Mas em pesquisa acadêmica conduzida na USP, em 2012, se apurou
que “47,5% dos brasileiros toleram tortura para obter provas”. E o nexo
observado se relacionou a “casos de estupro, tráfico e sequestro”, o que
explica outros aspectos dos resultados políticos recentes.[3]
O que aponta para um necessário trabalho de convencimento social, mas também
que os liames percebidos por parte da sociedade não são propriamente de ordem política.
Ou seja, que não remetem a uma longínqua memória de violência e tortura de
militantes, mas ao “criminoso comum”, e o forçar desta associação não ajuda a
nenhum combate de princípio à violência ilegal e à tortura, que certamente contaria com setores
amplos e de variado espectro ideológico.
Os tempos são outros, e os meios cibernéticos de informação
favorecem a circulação de memórias sobre a violência e a tortura da Ditadura Militar.
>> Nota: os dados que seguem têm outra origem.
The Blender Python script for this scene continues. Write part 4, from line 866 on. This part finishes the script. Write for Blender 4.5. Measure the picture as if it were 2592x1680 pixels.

Mas também são, pelos mesmos fatores, tempos de uma memória fluida e incerta, além de acentuado presentismo. A
hipérbole memorialística que se quer impositiva e moralmente excludente pode
ser inócua ou, pior, contraprodutiva, no que tange ao combate civilizatório e
universal da tortura. Além de ser um diagnóstico errôneo e levar a ações
tacanhas, ainda que orgulhosas, do ponto de vista político.
[1] Discurso
de Jango na Central do Brasil em 1964. EBC, acessado em 12 de fevereiro de
2021. https://memoria.ebc.com.br/cidadania/2014/03/discurso-de-jango-na-central-do-brasil-em-1964
[2] A fase mais violenta do Estado Novo foi em seus primeiros anos, diminuindo com impasse de participação na Guerra, entre o Eixo e os Aliados, em 1940. Mas também as ações violentas do regime de 64 rarearam após 1975 e perderam seu suporte com a revogação das leis de exceção na virada de 1978 para 1979, levando, inclusive, historiadores a situarem ali o fim do Regime, aí contariam quase quarenta anos até 2018. Ver REIS, Daniel Aarão. Ditadura e democracia no Brasil: do golpe de 1964 à Constituição de 1988. Rio de Janeiro: Zahar, 2014, p. 125, e VILLA, Marco Antonio. Ditadura à brasileira – 1964‐1985: a democracia golpeada à esquerda e à direita. São Paulo: LeYa, 2014, pp. 11 e 373.
47,5% dos brasileiros toleram tortura para obter provas, diz pesquisa. Globo, 5.6.2012.